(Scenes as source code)
——
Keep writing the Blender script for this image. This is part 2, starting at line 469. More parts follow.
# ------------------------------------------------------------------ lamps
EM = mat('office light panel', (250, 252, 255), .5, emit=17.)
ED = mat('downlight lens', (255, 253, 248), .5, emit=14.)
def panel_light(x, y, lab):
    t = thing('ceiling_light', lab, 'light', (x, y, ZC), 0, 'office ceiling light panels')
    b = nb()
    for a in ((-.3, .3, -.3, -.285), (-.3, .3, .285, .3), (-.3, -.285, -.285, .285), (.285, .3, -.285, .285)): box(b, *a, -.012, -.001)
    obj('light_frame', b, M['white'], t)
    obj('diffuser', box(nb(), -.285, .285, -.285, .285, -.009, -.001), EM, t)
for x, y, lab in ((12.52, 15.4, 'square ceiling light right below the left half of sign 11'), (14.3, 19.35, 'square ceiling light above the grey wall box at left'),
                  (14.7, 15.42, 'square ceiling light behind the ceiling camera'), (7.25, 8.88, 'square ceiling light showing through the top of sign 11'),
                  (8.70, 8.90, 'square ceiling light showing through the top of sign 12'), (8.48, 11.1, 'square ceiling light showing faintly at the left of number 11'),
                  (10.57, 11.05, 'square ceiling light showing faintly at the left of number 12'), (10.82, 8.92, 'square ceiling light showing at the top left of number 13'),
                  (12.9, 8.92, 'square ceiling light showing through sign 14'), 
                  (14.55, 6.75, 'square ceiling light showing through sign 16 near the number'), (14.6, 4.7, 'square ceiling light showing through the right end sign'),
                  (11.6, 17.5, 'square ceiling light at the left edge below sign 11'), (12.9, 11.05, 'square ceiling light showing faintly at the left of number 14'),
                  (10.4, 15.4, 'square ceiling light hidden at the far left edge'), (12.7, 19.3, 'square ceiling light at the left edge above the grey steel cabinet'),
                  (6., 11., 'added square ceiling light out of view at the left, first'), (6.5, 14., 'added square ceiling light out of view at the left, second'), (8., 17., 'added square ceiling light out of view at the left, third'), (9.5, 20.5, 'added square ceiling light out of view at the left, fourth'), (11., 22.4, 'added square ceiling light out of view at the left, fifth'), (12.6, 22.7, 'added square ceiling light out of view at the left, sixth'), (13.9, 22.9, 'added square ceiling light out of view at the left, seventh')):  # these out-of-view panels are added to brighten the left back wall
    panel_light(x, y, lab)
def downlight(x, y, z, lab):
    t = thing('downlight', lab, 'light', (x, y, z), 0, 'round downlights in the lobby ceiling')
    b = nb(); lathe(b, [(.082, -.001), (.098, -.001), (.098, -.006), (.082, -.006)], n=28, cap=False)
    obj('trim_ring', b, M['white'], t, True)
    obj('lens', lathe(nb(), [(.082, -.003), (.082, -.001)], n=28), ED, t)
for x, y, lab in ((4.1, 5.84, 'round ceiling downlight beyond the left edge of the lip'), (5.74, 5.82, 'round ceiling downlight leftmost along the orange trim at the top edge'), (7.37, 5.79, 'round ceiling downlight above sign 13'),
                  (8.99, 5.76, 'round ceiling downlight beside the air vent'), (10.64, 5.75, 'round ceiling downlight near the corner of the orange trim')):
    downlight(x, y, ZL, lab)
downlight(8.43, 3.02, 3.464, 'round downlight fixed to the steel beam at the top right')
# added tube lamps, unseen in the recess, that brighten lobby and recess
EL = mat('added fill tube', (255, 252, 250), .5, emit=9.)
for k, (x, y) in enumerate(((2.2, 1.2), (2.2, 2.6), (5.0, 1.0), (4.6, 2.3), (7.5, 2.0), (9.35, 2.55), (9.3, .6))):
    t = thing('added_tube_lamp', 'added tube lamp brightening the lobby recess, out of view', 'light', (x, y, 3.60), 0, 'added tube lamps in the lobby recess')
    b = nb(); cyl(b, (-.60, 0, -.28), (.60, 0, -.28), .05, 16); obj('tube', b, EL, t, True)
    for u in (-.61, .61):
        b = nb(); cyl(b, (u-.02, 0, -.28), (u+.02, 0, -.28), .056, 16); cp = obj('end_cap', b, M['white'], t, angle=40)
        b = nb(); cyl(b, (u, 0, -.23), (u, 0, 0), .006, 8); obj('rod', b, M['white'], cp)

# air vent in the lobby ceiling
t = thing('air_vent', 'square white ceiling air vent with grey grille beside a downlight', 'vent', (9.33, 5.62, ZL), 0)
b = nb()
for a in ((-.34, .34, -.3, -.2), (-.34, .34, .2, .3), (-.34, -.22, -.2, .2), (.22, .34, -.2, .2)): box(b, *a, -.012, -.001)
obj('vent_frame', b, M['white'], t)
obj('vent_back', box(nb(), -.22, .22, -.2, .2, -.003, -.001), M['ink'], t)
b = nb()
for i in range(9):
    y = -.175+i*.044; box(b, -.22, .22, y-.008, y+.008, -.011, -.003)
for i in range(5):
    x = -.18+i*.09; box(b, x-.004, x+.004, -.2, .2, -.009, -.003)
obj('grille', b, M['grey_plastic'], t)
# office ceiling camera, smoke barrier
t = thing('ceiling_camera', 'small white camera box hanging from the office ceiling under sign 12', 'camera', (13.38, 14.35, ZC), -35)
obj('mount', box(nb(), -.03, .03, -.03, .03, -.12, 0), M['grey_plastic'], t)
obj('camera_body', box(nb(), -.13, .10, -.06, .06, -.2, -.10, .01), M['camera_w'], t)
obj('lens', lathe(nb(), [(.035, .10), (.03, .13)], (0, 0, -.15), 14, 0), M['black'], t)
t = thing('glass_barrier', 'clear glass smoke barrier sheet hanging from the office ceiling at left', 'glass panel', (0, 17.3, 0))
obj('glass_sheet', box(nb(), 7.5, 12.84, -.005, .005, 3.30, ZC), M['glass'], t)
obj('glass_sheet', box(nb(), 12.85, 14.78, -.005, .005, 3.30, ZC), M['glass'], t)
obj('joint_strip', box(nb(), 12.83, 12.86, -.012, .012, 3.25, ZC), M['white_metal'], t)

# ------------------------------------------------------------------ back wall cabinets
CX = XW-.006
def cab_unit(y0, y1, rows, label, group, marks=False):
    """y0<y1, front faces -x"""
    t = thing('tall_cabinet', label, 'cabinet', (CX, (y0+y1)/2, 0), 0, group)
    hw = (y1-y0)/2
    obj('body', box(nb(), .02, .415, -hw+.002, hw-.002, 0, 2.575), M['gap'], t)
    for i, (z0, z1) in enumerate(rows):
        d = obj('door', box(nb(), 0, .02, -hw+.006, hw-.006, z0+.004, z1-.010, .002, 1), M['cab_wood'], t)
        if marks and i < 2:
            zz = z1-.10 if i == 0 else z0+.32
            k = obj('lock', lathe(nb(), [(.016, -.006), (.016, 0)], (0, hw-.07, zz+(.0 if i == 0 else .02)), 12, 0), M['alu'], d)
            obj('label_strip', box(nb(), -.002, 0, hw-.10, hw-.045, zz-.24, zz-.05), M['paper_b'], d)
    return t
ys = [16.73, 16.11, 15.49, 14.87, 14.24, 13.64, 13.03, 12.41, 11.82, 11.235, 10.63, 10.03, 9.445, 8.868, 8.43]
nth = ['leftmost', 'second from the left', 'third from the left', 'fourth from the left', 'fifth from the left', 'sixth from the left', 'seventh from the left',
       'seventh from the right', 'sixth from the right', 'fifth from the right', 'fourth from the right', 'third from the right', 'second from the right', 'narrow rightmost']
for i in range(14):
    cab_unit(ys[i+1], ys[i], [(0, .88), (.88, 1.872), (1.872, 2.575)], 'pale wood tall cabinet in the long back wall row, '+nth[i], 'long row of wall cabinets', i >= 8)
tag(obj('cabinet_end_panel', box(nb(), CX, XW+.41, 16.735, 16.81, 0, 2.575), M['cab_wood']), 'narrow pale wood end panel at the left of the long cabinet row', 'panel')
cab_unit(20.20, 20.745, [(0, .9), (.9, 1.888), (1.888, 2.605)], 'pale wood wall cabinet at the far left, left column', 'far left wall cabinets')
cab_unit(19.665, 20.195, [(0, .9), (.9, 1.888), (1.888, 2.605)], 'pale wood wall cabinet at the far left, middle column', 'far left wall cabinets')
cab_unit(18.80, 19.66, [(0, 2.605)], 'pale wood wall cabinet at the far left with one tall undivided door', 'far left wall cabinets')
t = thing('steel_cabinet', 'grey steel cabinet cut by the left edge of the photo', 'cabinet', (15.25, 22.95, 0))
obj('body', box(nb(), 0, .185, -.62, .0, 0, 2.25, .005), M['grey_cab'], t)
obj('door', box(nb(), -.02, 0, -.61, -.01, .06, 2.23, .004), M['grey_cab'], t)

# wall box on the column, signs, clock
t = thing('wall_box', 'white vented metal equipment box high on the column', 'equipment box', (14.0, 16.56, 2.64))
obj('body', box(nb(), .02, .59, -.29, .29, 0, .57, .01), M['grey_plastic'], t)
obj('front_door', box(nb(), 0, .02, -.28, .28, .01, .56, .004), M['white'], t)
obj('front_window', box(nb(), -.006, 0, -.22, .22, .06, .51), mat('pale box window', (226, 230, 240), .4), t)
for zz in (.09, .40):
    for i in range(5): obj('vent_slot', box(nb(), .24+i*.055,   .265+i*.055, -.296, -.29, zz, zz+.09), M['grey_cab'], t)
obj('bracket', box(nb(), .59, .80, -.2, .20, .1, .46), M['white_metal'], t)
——
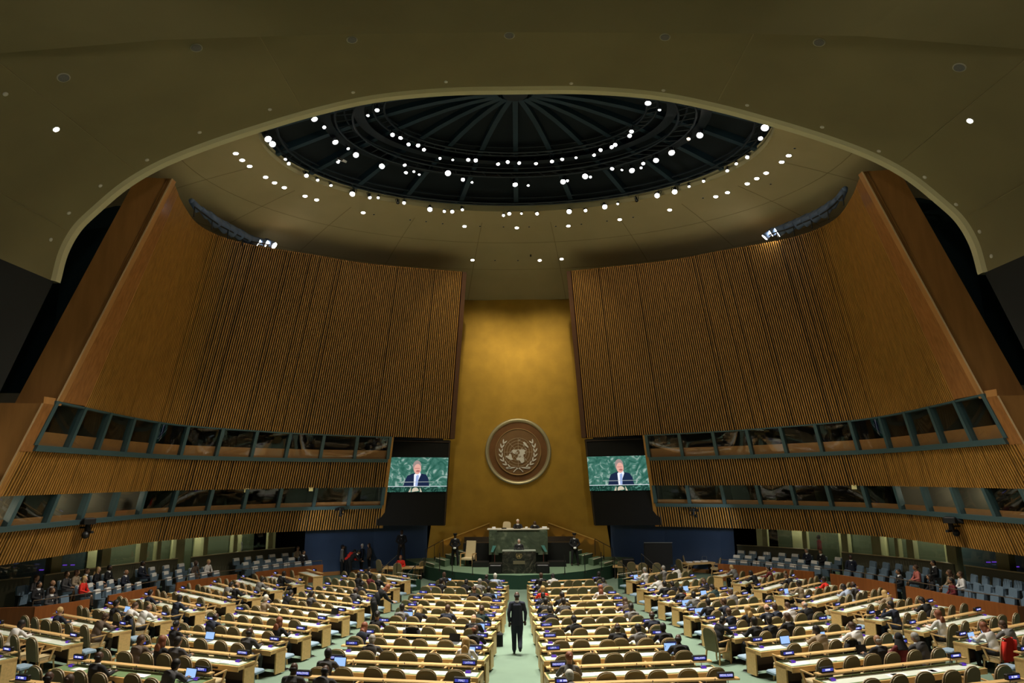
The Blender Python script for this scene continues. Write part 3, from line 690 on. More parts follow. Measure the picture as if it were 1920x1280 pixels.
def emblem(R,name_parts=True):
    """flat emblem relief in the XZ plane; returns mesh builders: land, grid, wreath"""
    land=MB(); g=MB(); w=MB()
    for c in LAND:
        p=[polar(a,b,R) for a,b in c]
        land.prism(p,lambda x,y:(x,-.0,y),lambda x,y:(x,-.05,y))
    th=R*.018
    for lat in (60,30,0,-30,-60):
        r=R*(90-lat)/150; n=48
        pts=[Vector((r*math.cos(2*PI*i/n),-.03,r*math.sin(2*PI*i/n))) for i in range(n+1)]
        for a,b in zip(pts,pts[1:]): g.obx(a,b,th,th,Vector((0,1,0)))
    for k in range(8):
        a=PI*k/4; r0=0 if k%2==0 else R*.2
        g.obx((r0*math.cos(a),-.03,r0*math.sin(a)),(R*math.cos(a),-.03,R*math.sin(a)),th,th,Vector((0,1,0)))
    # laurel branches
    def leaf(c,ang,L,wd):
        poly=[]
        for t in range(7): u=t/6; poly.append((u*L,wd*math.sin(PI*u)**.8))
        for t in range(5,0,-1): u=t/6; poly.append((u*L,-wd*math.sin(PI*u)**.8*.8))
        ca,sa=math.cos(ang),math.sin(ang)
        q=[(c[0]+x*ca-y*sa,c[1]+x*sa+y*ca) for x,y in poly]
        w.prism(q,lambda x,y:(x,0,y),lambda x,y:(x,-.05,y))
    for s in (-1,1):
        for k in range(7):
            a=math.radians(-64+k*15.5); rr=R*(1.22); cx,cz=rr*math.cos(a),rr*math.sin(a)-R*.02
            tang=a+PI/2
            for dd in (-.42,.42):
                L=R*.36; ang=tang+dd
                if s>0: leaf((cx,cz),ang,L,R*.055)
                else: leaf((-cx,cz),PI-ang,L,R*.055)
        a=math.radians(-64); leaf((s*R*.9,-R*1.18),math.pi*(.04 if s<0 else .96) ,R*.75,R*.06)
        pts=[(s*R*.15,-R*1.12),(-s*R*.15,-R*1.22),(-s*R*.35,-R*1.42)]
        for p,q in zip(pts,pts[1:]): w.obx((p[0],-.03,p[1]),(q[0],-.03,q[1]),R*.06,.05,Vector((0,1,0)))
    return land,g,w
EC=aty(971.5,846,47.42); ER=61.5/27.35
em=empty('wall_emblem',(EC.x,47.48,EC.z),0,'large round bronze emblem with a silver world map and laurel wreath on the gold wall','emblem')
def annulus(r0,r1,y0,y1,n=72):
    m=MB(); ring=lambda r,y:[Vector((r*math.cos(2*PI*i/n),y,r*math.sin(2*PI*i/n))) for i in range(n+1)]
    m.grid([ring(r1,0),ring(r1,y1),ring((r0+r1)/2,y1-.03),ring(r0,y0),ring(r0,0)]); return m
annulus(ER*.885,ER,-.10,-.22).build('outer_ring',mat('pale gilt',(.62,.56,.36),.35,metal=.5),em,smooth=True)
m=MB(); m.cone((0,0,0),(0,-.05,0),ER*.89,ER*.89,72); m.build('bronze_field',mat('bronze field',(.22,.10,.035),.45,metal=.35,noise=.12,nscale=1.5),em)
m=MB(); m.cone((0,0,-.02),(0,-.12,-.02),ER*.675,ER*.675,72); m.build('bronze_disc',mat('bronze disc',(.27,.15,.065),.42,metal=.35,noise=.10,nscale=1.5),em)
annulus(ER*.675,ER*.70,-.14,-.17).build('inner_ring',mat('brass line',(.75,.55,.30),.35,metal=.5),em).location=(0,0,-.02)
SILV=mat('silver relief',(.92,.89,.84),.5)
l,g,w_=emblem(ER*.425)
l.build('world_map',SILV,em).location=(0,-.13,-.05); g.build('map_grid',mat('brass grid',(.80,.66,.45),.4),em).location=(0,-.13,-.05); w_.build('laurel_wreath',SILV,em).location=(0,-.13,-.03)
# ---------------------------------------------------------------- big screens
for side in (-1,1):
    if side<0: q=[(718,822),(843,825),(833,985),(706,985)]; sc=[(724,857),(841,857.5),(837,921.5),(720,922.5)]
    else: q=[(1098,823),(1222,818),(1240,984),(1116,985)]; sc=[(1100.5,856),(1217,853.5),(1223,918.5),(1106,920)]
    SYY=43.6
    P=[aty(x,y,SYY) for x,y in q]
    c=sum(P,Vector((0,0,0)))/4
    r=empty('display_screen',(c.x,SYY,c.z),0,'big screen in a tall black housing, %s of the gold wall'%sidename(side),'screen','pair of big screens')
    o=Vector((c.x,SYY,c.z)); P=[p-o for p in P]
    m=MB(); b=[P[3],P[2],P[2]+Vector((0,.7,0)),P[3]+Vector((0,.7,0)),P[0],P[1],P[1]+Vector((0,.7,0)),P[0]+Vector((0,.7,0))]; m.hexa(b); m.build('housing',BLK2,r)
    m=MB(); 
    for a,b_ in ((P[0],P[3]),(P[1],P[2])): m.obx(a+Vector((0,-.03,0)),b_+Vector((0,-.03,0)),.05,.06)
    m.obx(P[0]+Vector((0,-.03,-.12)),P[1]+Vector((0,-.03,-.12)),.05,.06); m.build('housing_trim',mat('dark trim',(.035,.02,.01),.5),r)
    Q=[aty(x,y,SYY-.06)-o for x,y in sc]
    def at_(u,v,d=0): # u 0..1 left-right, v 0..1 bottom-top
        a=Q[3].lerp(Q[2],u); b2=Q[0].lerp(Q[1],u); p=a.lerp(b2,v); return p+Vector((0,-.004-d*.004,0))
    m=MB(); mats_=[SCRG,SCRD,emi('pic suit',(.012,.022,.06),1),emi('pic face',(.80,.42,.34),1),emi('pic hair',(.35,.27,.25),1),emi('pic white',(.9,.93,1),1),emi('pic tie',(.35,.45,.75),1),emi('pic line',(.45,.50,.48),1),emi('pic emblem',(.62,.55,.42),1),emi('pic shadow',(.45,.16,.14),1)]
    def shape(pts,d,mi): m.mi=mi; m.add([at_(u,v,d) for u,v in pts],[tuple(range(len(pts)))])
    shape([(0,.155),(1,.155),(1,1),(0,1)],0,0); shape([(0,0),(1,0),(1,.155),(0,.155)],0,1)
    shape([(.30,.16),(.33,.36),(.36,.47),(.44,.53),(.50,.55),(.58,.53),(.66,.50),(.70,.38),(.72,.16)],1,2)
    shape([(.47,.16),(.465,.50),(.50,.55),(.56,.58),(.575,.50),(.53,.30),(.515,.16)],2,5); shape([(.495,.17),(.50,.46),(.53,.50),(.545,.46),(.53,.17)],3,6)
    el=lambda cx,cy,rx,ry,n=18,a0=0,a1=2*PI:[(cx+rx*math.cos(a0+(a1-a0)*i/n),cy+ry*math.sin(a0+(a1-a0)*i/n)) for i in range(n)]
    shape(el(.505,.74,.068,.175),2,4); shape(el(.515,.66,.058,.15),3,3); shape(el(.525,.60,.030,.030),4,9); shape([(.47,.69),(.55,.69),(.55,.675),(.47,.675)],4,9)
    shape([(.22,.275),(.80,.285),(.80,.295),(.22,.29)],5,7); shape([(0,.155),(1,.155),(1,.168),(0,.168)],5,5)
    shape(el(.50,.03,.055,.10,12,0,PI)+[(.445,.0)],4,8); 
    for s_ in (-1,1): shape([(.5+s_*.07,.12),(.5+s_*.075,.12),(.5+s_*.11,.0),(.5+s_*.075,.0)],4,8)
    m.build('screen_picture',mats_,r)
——
Of the lines in the data, how many hold the string "from"? State the number, nothing else.

## Correct result
5